▸ What is asked
Include the line containing "me = bpy.data.meshes.new('m'); me.from_pydata([tuple(v)" and all lines before it, repeated exactly from the listing below, without pictures.

▸ Data supplied
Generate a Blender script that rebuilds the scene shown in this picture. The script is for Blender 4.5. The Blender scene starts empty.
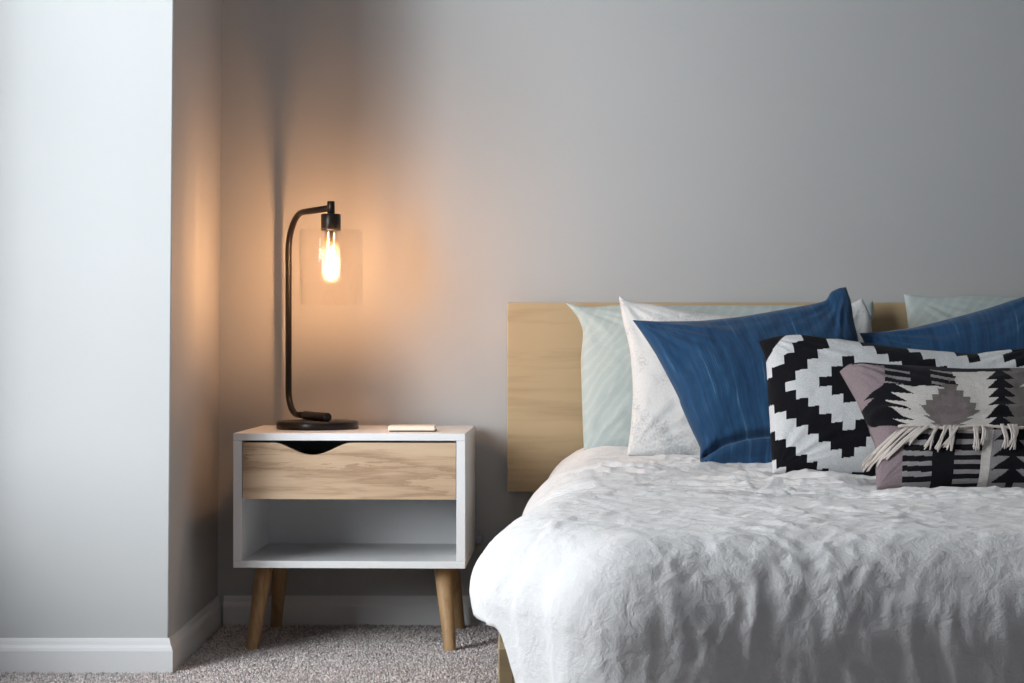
import bpy, bmesh, math, random
from mathutils import Vector, noise
random.seed(7)
C = bpy.context.scene.collection
F = 1957.0          # focal length in pixels for a 1024 px wide frame
H = 0.675           # camera height
PI = math.pi

def at(x, y, d):    # photo pixel at a chosen real distance -> place in the room
    return Vector(((x - 512) / F * d, d, H - (y - 341.5) / F * d))

# ------------------------------------------------------------------ helpers
def mesh_from(verts, faces):
    me = bpy.data.meshes.new('m'); me.from_pydata([tuple(v) for v in verts], [], faces); me.update(); return me

def world_loc(o):
    v = Vector(o.location)
    while o.parent: o = o.parent; v += Vector(o.location)
    return v

def thing(name, label, cat, loc, group=None):
    o = bpy.data.objects.new(name, None); C.objects.link(o); o.location = loc; o.empty_display_size = 0.05
    o['label'] = label; o['category'] = cat
    if group: o['group'] = group
    return o

def obj(name, me, mat, parent=None, smooth=True, label=None):
    me.name = name
    for m in (mat if isinstance(mat, (list, tuple)) else [mat]):
        me.materials.append(m)
    if smooth:
        for p in me.polygons: p.use_smooth = True
    o = bpy.data.objects.new(name, me); C.objects.link(o)
    if parent:
        w = world_loc(parent); o.parent = parent
    else:
        xs = [v.co.x for v in me.vertices]; ys = [v.co.y for v in me.vertices]; zs = [v.co.z for v in me.vertices]
        w = Vector(((min(xs) + max(xs)) / 2, (min(ys) + max(ys)) / 2, min(zs)))
        o.location = w
    for v in me.vertices: v.co -= w
    if label: o['label'] = label
    return o

def tag(o, label, cat, group=None):
    o['label'] = label; o['category'] = cat
    if group: o['group'] = group
    return o

def struct(name, me, mat, smooth=False):
    o = obj(name, me, mat, None, smooth); o['kind'] = 'structure'; return o

def bm_mesh(bm):
    me = bpy.data.meshes.new('m'); bmesh.ops.recalc_face_normals(bm, faces=bm.faces); bm.to_mesh(me); bm.free(); return me

def add_box(bm, x0, x1, y0, y1, z0, z1, bev=0.0, seg=2):
    r = bmesh.ops.create_cube(bm, size=1.0)
    vs = r['verts']
    for v in vs:
        v.co = Vector(((x0 + x1) / 2 + v.co.x * (x1 - x0), (y0 + y1) / 2 + v.co.y * (y1 - y0), (z0 + z1) / 2 + v.co.z * (z1 - z0)))
    if bev > 0:
        es = list({e for v in vs for e in v.link_edges})
        bmesh.ops.bevel(bm, geom=es, offset=bev, segments=seg, affect='EDGES', profile=0.5)

def box(x0, x1, y0, y1, z0, z1, bev=0.0, seg=2):
    bm = bmesh.new(); add_box(bm, x0, x1, y0, y1, z0, z1, bev, seg); return bm_mesh(bm)

def lathe(prof, cx, cy, n=48, close=False):
    vs, fs = [], []
    m = len(prof)
    for r, z in prof:
        for k in range(n):
            a = 2 * PI * k / n; vs.append((cx + r * math.cos(a), cy + r * math.sin(a), z))
    for i in range(m - 1 if not close else m):
        for k in range(n):
            k2 = (k + 1) % n; i2 = (i + 1) % m
            fs.append((i * n + k, i * n + k2, i2 * n + k2, i2 * n + k))
    me = mesh_from(vs, fs)
    bm = bmesh.new(); bm.from_mesh(me); bmesh.ops.remove_doubles(bm, verts=bm.verts, dist=1e-6); return bm_mesh(bm)

def tube_vf(pts, rad, n=16, cap=True, base=0):
    pts = [Vector(p) for p in pts]; vs, fs = [], []
    up = None
    for i, p in enumerate(pts):
        t = (pts[min(i + 1, len(pts) - 1)] - pts[max(i - 1, 0)]).normalized()
        if up is None:
            up = t.orthogonal().normalized()
        else:
            up = (up - t * up.dot(t)).normalized()
        w = t.cross(up)
        r = rad[i] if isinstance(rad, (list, tuple)) else rad
        for k in range(n):
            a = 2 * PI * k / n; vs.append(p + up * (r * math.cos(a)) + w * (r * math.sin(a)))
    for i in range(len(pts) - 1):
        for k in range(n):
            k2 = (k + 1) % n
            fs.append((base + i * n + k, base + i * n + k2, base + (i + 1) * n + k2, base + (i + 1) * n + k))
    if cap:
        fs.append(tuple(base + k for k in range(n - 1, -1, -1))); fs.append(tuple(base + (len(pts) - 1) * n + k for k in range(n)))
    return vs, fs

def tube(pts, rad, n=16):
    vs, fs = tube_vf(pts, rad, n); return mesh_from(vs, fs)

def interp(tab, x):
    if x <= tab[0][0]: return tab[0][1]
    for (x0, y0), (x1, y1) in zip(tab, tab[1:]):
        if x <= x1:
            t = (x - x0) / (x1 - x0); t = t * t * (3 - 2 * t) * 0.5 + t * 0.5
            return y0 + (y1 - y0) * t
    return tab[-1][1]

def sst(a, b, x):
    t = max(0.0, min(1.0, (x - a) / (b - a))); return t * t * (3 - 2 * t)

def fbm(v, oct=3):
    s, a = 0.0, 1.0
    for _ in range(oct):
        s += a * noise.noise(v); v = v * 2.07 + Vector((3.1, 1.7, 5.3)); a *= 0.5
    return s

def ridge(v):
    return 1.0 - abs(noise.noise(v)) * 2.0

# ------------------------------------------------------------------ materials
class NT:
    def __init__(s, name):
        s.m = bpy.data.materials.new(name); s.m.use_nodes = True; s.t = s.m.node_tree
        s.t.nodes.clear(); s.out = s.t.nodes.new('ShaderNodeOutputMaterial')
    def n(s, typ, ins=None, **kw):
        nd = s.t.nodes.new(typ)
        for k, v in kw.items(): setattr(nd, k, v)
        for k, v in (ins or {}).items():
            i = nd.inputs[k]
            if isinstance(v, bpy.types.NodeSocket): s.t.links.new(v, i)
            else: i.default_value = v
        return nd
    def ramp(s, fac, stops):
        nd = s.n('ShaderNodeValToRGB', {'Fac': fac}); e = nd.color_ramp.elements
        while len(e) < len(stops): e.new(0.5)
        for el, (p, c) in zip(e, stops): el.position = p; el.color = (*c, 1)
        return nd.outputs['Color']
    def coord(s, which='Object', scale=(1, 1, 1), rot=(0, 0, 0)):
        tc = s.n('ShaderNodeTexCoord'); mp = s.n('ShaderNodeMapping', {'Vector': tc.outputs[which], 'Scale': scale, 'Rotation': rot})
        return mp.outputs['Vector']
    def noise(s, vec, scale, detail=3, rough=0.5, dist=0.0):
        return s.n('ShaderNodeTexNoise', {'Vector': vec, 'Scale': scale, 'Detail': detail, 'Roughness': rough, 'Distortion': dist}).outputs['Fac']
    def schlick(s, f0):
        fc = s.n('ShaderNodeLayerWeight', {'Blend': 0.5}).outputs['Facing']
        p = s.n('ShaderNodeMath', {0: fc, 1: 5.0}, operation='POWER').outputs[0]
        return s.n('ShaderNodeMath', {0: p, 1: 0.75, 2: f0}, operation='MULTIPLY_ADD').outputs[0]
    def bump(s, h, strength, dist=0.01, normal=None):
        ins = {'Height': h, 'Strength': strength, 'Distance': dist}
        if normal: ins['Normal'] = normal
        return s.n('ShaderNodeBump', ins).outputs['Normal']
    def pbr(s, color, rough=0.6, normal=None, spec=0.5, metal=0.0, sheen=0.0, coat=0.0):
        ins = {'Base Color': color if isinstance(color, bpy.types.NodeSocket) else (*color, 1), 'Roughness': rough, 'Specular IOR Level': spec, 'Metallic': metal,
               'Sheen Weight': sheen, 'Coat Weight': coat}
        if normal: ins['Normal'] = normal
        b = s.n('ShaderNodeBsdfPrincipled', ins); s.t.links.new(b.outputs[0], s.out.inputs[0]); return s.m

def paint(name, col, bumpy=0.08):
    t = NT(name); v = t.coord(); n1 = t.noise(v, 2.5, 2); n2 = t.noise(v, 260, 2)
    c = t.ramp(n1, [(0.3, tuple(x * 0.985 for x in col)), (0.7, tuple(min(1, x * 1.015) for x in col))])
    return t.pbr(c, 0.75, t.bump(n2, bumpy, 0.002), 0.25)

def lacquer(name, col, rough=0.4):
    t = NT(name); v = t.coord(); n1 = t.noise(v, 6, 2)
    c = t.ramp(n1, [(0.3, tuple(x * 0.98 for x in col)), (0.7, col)])
    return t.pbr(c, rough, None, 0.4)

def wood(name, light, mid, dark, scale, axis, rough=0.5, ring=3.0):
    # grain stretched along one axis of the object
    t = NT(name); sc = [1, 1, 1]; sc[axis] = 0.07
    v = t.coord('Object', tuple(sc))
    warp = t.noise(v, scale * 0.45, 3, 0.5, 0.6)
    fine = t.noise(v, scale * 5.5, 4, 0.65, 0.3)
    w = t.n('ShaderNodeMath', {0: warp, 1: ring}, operation='MULTIPLY').outputs[0]
    w = t.n('ShaderNodeMath', {0: w, 1: fine}, operation='ADD').outputs[0]
    w = t.n('ShaderNodeMath', {0: w}, operation='FRACT').outputs[0]
    pp = t.n('ShaderNodeMath', {0: w, 1: 1.0}, operation='PINGPONG').outputs[0]
    c = t.ramp(pp, [(0.0, dark), (0.25, mid), (0.6, light), (1.0, mid)])
    pores = t.ramp(fine, [(0.3, (0.72, 0.7, 0.68)), (0.5, (1, 1, 1))])
    mx = t.n('ShaderNodeMix', {'Factor': 0.8, 'A': c, 'B': pores}, data_type='RGBA', blend_type='MULTIPLY')
    # colour sockets of the mix node are the RGBA ones
    for s_ in mx.inputs:
        if s_.type == 'RGBA' and not s_.is_linked:
            pass
    return t, mx, c, pores, fine, rough

def wood_mat(*a, **k):
    t, mx, c, pores, fine, rough = wood(*a, **k)
    ca = [i for i in mx.inputs if i.type == 'RGBA']
    for l in list(t.t.links):
        if l.to_node == mx: t.t.links.remove(l)
    mx.inputs[0].default_value = 0.75
    t.t.links.new(c, ca[0]); t.t.links.new(pores, ca[1])
    out = [o for o in mx.outputs if o.type == 'RGBA'][0]
    return t.pbr(out, rough, t.bump(fine, 0.15, 0.001), 0.35)

def metal_dark():
    t = NT('dark_bronze'); v = t.coord(); n1 = t.noise(v, 30, 3)
    c = t.ramp(n1, [(0.3, (0.012, 0.009, 0.008)), (0.7, (0.022, 0.016, 0.014))])
    return t.pbr(c, 0.32, None, 0.5, 0.35)

def thin_glass(name, tint, ior=1.45, rough=0.02, extra=0.0):
    t = NT(name); f = t.schlick(extra)
    tr = t.n('ShaderNodeBsdfTransparent', {'Color': (*tint, 1)}); gl = t.n('ShaderNodeBsdfGlossy', {'Color': (1, 1, 1, 1), 'Roughness': rough})
    mx = t.n('ShaderNodeMixShader', {0: f, 1: tr.outputs[0], 2: gl.outputs[0]})
    t.t.links.new(mx.outputs[0], t.out.inputs[0]); return t.m

def bulb_glass():
    t = NT('bulb_glass'); fr = t.schlick(0.03)
    tr = t.n('ShaderNodeBsdfTransparent', {'Color': (1.0, 0.95, 0.86, 1)}); gl = t.n('ShaderNodeBsdfGlossy', {'Roughness': 0.05})
    tl = t.n('ShaderNodeBsdfTranslucent', {'Color': (1.0, 0.93, 0.8, 1)})
    m1 = t.n('ShaderNodeMixShader', {0: 0.028, 1: tr.outputs[0], 2: tl.outputs[0]})
    mx = t.n('ShaderNodeMixShader', {0: fr, 1: m1.outputs[0], 2: gl.outputs[0]})
    t.t.links.new(mx.outputs[0], t.out.inputs[0]); return t.m

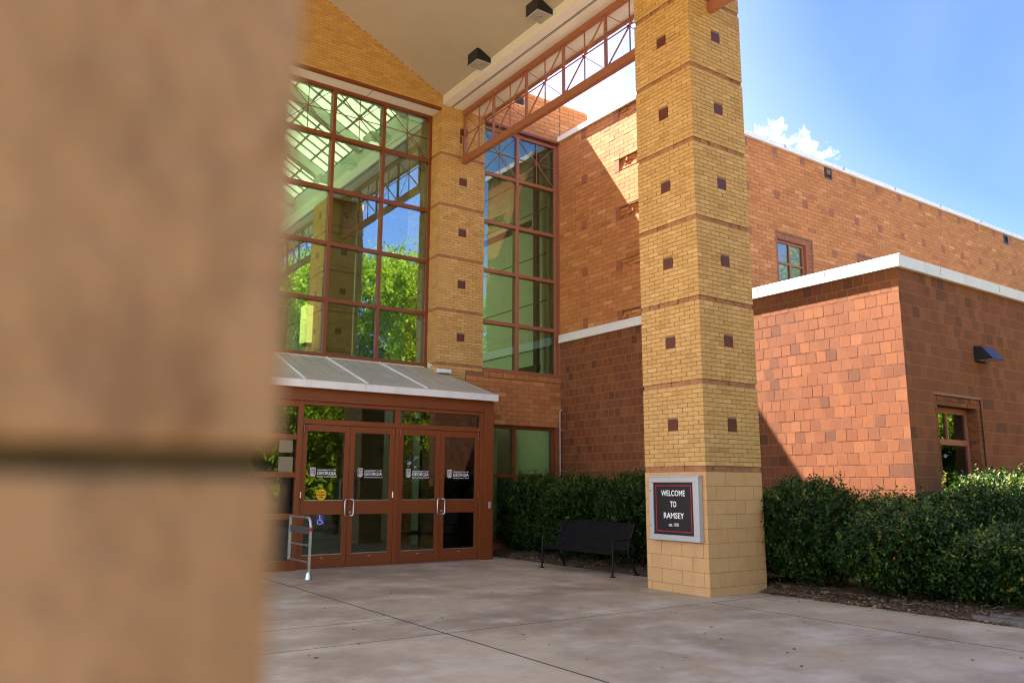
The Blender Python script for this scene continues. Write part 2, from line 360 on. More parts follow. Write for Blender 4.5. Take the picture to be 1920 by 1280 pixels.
# planting bed soil
def bed_h(x, y): return 0.035 + 0.03*math.sin(x*2.3+1)*math.sin(y*1.7) + 0.05*min(1, max(0, (x-10.5)/0.6))
mb = MB(); n = 60
bx = [10.44+i*(13.5-10.44)/14 for i in range(15)] + [14.5, 17, 20, 30]; by = [-6+j*0.31 for j in range(74)]
rb = random.Random(3)
gv = [[(x + (rb.gauss(0, .03) if i == 0 else 0), y, (0.004 if i == 0 else bed_h(x, y)+rb.gauss(0, .012))) for i, x in enumerate(bx)] for y in by]
mb.idx([p for r in gv for p in r], [(j*len(bx)+i, j*len(bx)+i+1, (j+1)*len(bx)+i+1, (j+1)*len(bx)+i) for j in range(len(by)-1) for i in range(len(bx)-1)], 0, 0.5, True)
tag(mb.build('planting_bed', mat('bed_soil', (0.10, 0.06, 0.032), 0.95, noise=0.4, nscale=9, bump=0.8, bscale=30)), kind='structure')

# ================================================================== brick pillars
def pillar(name, x0, x1, y0, y1, ztop, label, group, near=False):
    p = thing(name, ((x0+x1)/2, (y0+y1)/2, 0), label, 'pillar', group)
    faces = [((x1,y0,0),(-1,0,0),(0,-1,0),x1-x0), ((x0,y0,0),(0,1,0),(-1,0,0),y1-y0), ((x0,y1,0),(1,0,0),(0,1,0),x1-x0), ((x1,y1,0),(0,-1,0),(1,0,0),y1-y0)]
    mb = MB(); e = 0.004
    ch = ZB/8.6
    for i, (o, u, nn, W) in enumerate(faces):
        bricks(mb, o, u, nn, W, ZB, 0.432, ch, joint=0.007, depth=0.005, jit=0.0006, tilt=0.001, z0=-0.4*ch, u0=-0.11*(i % 2), seed=i+7, mi=0, mo=1)
    mb.box((x0+.012,y0+.012,ZB-.02),(x1-.012,y1-.012,ZB-.001), 1)
    mb.build('block_base', [M['cmu'], M['cmujoint']], p)
    core = MB(); core.box((x0+.06,y0+.06,0.1),(x1-.06,y1-.06,ztop-.01)); core.build('core', M['dark'], p)
    k = 0; z = B0
    prev = ZB
    while z < ztop-0.05:
        mb = MB()
        ins = 0.016
        for i, (o, u, nn, W) in enumerate([((x1-ins,y0+ins,prev),(-1,0,0),(0,-1,0),x1-x0-2*ins), ((x0+ins,y0+ins,prev),(0,1,0),(-1,0,0),y1-y0-2*ins),
                                          ((x0+ins,y1-ins,prev),(1,0,0),(0,1,0),x1-x0-2*ins), ((x1-ins,y1-ins,prev),(0,-1,0),(1,0,0),y1-y0-2*ins)]):
            bricks(mb, o, u, nn, W, z-prev, 0.217, z-prev, joint=0.006, depth=0.018, jit=0.007, tilt=0.06, seed=k*7+i, mi=0, mo=1)
        mb.build('stone_band', [M['band'], M['rmortar']], p)
        top = min(z+T-BT, ztop); h = top-z
        mb = MB()
        for i, (o, u, nn, W) in enumerate(faces):
            o = Vector(o)+Z*z
            cu, cz = W/2, (T-BT)/2+0.004
            sk = [(cu-.111, cz-.105, cu+.105, cz+.103)] if h > 0.9 else []
            bricks(mb, o, u, nn, W, h, W/6, (T-BT)/18, joint=0.010, depth=0.009, jit=0.0012, tilt=0.004, seed=k*5+i+31, skip=sk, mi=0, mo=1)
            u = Vector(u); nn = Vector(nn)
        mb.box((x0+.010,y0+.010,z+.0005),(x1-.010,y1-.010,z+.004), 1); mb.box((x0+.010,y0+.010,top-.004),(x1-.010,y1-.010,top-.0005), 1)
        bp = mb.build('brick_panel', [M['ybrick'], M['ymortar']], p)
        if h > 0.9:
            for (o, u, nn, W) in faces:
                o = Vector(o)+Z*z; u = Vector(u); nn = Vector(nn); cu, cz = W/2, (T-BT)/2+0.004
                a = o+u*(cu-.104)+Z*(cz-.101)-nn*0.012; b = o+u*(cu+.098)+Z*(cz+.096)-nn*0.0015
                tm = MB(); tm.box(a, b, 0, 0.5); tm.build('accent_tile', M['tile'], bp)
        prev = z+T-BT; z += T; k += 1
    return p
pillar('brick_pillar', PX0, PX1, PY0, PY1, 10.99, 'tall free-standing yellow brick pillar with dark square tiles and block base carrying the welcome board', 'pillars under the canopy')

# foreground pillar: large smooth cast blocks with deep reveal joints
fx0, fx1, fy0, fy1 = -1.188, 0.1122, 0.33, 1.63
fp = thing('block_pillar', ((fx0+fx1)/2, (fy0+fy1)/2, 0), 'blurred tan pillar right in front of the lens with one dark joint across it', 'pillar', 'pillars under the canopy')
tanm = mat('tan_cast_block', (0.20, 0.118, 0.056), 0.85, noise=0.07, nscale=4, bump=0.5, bscale=55,
           alpha2=[((0.085, 0.04, 0.014), 17.0, 0.53, 0.66, 0.8, (1, 1, 0.45)), ((0.10, 0.05, 0.018), 60.0, 0.55, 0.7, 0.6, (1, 1, 0.7)), ((0.32, 0.21, 0.125), 6.0, 0.45, 0.75, 0.6, (1, 1, 0.6))])
zz = [0.0, 0.80, 1.603, 2.41, 3.22, 4.03, 4.84, 5.65, 6.46, 7.27, 8.08, 8.89, 9.7, 10.99]
mb = MB(); mb.box((fx0+.007,fy0+.007,0),(fx1-.007,fy1-.007,10.98)); mb.build('core', mat('joint_olive', (0.045, 0.029, 0.007), 0.95, noise=.3, nscale=30), fp)  # dark olive core showing in the joints
for i in range(len(zz)-1):
    mb = MB(); mb.box((fx0,fy0,zz[i]+(0.0125 if i else 0)),(fx1,fy1,zz[i+1]), bev=0.003); mb.build('cast_block', tanm, fp)

# ================================================================== hall building
hall = thing('student_hall', (AX, LY, 0), 'entrance hall with tall green glass wall, yellow brick gable and rust red frames', 'building')
# gable wall over the glass: brick courses clipped by the slope
gs = (12.712-11.231)/(9.192-6.083)
def gz(x): return 11.231+0.03 + (9.192-x)*gs if x >= AX else 11.231+0.03 + (x-MIR(9.192))*gs
mb = MB(); rg = random.Random(12); zL = 10.86; bl, bh = 0.2162, (T-BT)/18; z = zL+0.06; r = 0
xl, xr = MIR(9.192), 9.192
while z < gz(AX):
    half = AX - (AX-xl)*max(0, 1-0) ; lim = [x for x in (xl, xr)]
    # extents of the course under the slope
    if z+bh > gz(xr): dx = (z+bh-gz(xr))/gs
    else: dx = 0
    a0, b0 = xl+dx, xr-dx
    x = xl - (bl/2 if r % 2 else 0)
    while x < b0:
        a, b = max(x, a0), min(x+bl-.010, b0); x += bl
        if b-a < .015: continue
        d = rg.gauss(0, .0012); t = min(max(rg.gauss(.45, .2), 0), 1)
        mb.box((a, LY+d-.0, z),(b, LY+.012, z+bh-.010), 0, t)
    z += bh; r += 1
mb.prism([(xl, zL+.03), (xr, zL+.03), (xr, gz(xr)), (AX, gz(AX)), (xl, gz(xr))], 1, LY+.009, LY+.30, 1)
for q0, q1 in ((CX0-.06, CX1), (MIR(CX1), MIR(CX0)+.06)): mb.box((q0, LY+.031, 10.995),(q1, LY+.62, 11.46), 1)
mb.build('gable_wall', [M['ybrick'], M['ymortar']], hall)
mb = MB(); mb.box((MIR(CX0), LY-.004, zL),(CX0, LY+.10, zL+.058)); mb.build('steel_lintel', M['rust'], hall)
mb = MB(); mb.box((MIR(CX0)+.002, LY+.10, zL+.005),(CX0-.002, GY-.05, zL+.05))
for x in (7.35, 5.1, 2.9): mb.box((x-.006, LY+.10, zL+.002),(x+.006, GY-.05, zL+.006), 1)
mb.build('head_soffit', [M['soffit'], M['dark']], hall)
# attached columns (right one is in view, left one mirrors it)
def wall_column(x0, x1, seed):
    cm = MB(); zb = 4.481-3*T
    faces = [((x1,LY,0),(-1,0,0),(0,-1,0),x1-x0), ((x0,LY,0),(0,1,0),(-1,0,0),.62), ((x1,LY+.62,0),(0,-1,0),(1,0,0),.62)]
    col = None
    for i, (o, u, nn, W) in enumerate(faces): bricks(cm, o, u, nn, W, zb-.07, 0.432, 0.2117, joint=.007, depth=.005, jit=.0006, tilt=.001, seed=seed+i, mi=2, mo=3)
    k = 0; z = zb
    tiles = []
    while z < 10.9:
        top = min(z+T-BT, 11.0); h = top-z
        for i, (o, u, nn, W) in enumerate(faces):
            o = Vector(o)+Z*z; sk = []
            if i == 0 and h > .9:
                cu, cz = W/2-.012, (T-BT)/2+.01; sk = [(cu-.115, cz-.105, cu+.115, cz+.103)]
                q = o+Vector(u)*cu+Z*cz; tiles.append(q)
            nb = 6 if i == 0 else 3
            bricks(cm, o, u, nn, W, h, W/nb, (T-BT)/18, joint=.010, depth=.009, jit=.0012, tilt=.004, seed=seed+k*5+i, skip=sk, mi=0, mo=1)
        cm.box((x0+.01,LY+.01,z+.0005),(x1-.01,LY+.6,z+.004), 1); cm.box((x0+.01,LY+.01,top-.004),(x1-.01,LY+.6,top-.0005), 1)
        z += T; k += 1
    c = cm.build('brick_column', [M['ybrick'], M['ymortar'], M['cmu'], M['cmujoint']], hall)
    z = zb
    while z < 11: bandm = MB(); bandm.box((x0+.016,LY+.016,z-BT-.01),(x1-.016,LY+.60,z+.01)); bandm.build('stone_band', M['band'], c); z += T
    for q in tiles:
        t = MB(); t.box(q+Vector((-.108,.012,-.099)), q+Vector((.108,.0015,.098))); t.build('accent_tile', M['tile'], c)
wall_column(CX0, CX1, 100); wall_column(MIR(CX1), MIR(CX0), 200)
# curtain wall
ZT = [10.84, 9.640, 8.335, 7.026, 5.707, 4.440]
MX = [CX0-.035, 7.851, 6.568, 5.285, 4.20, 2.917, 1.634, MIR(CX0)+.035]
fm = MB(); fd = .055
for i, x in enumerate(MX): fm.box((x-.042, GY-fd, ZT[-1]-.045),(x+.042, GY+.14, ZT[0]+.06), 0, .5, .006)
for zt in ZT:
    for i in range(len(MX)-1): fm.box((MX[i+1]+.043, GY-fd+.004, zt-.045),(MX[i]-.043, GY+.13, zt+.045), 0, .5, .006)
cw = fm.build('curtain_frame', M['rust'], hall)
rgp = random.Random(9)
for i in range(len(MX)-1):
    for j in range(len(ZT)-1):
        a, b, z0, z1 = MX[i+1]+.035, MX[i]-.035, ZT[j+1]+.035, ZT[j]-.035
        pm = MB(); t1, t2 = rgp.gauss(0, .0012), rgp.gauss(0, .0012)
        pm.face([(a,GY+t1+t2,z0),(b,GY-t1+t2,z0),(b,GY-t1-t2,z1),(a,GY+t1-t2,z1)])
        pm.build('glass_pane', GL['cw'], cw)
for i in range(len(MX)-1):                      # star rods in the top row
    rm = MB(); a, b, z0, z1 = MX[i+1]+.04, MX[i]-.04, ZT[1]+.04, ZT[0]-.04; cx, cz = (a+b)/2, (z0+z1)/2; yy = GY-.035
    for p, q, rr in (((a,yy,z0),(b,yy,z1),.008), ((a,yy-.012,z1),(b,yy-.012,z0),.012), ((a,yy+.005,cz),(b,yy+.005,cz),.010), ((cx,yy+.008,z0),(cx,yy+.008,z1),.010)): rm.tube([p,q], rr, 6)
    rm.tube([(cx,yy-.02,cz),(cx,yy+.02,cz)], .022, 8)
    rm.build('star_rods', M['rust'], cw)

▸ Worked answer
Generate a Blender script that rebuilds the scene shown in this picture. The script is for Blender 4.5. The Blender scene starts empty.
import bpy, bmesh, math, random
from mathutils import Vector, noise
random.seed(7)
C = bpy.context.scene.collection
F = 1957.0          # focal length in pixels for a 1024 px wide frame
H = 0.675           # camera height
PI = math.pi

def at(x, y, d):    # photo pixel at a chosen real distance -> place in the room
    return Vector(((x - 512) / F * d, d, H - (y - 341.5) / F * d))

# ------------------------------------------------------------------ helpers
def mesh_from(verts, faces):
    me = bpy.data.meshes.new('m'); me.from_pydata([tuple(v) for v in verts], [], faces); me.update(); return me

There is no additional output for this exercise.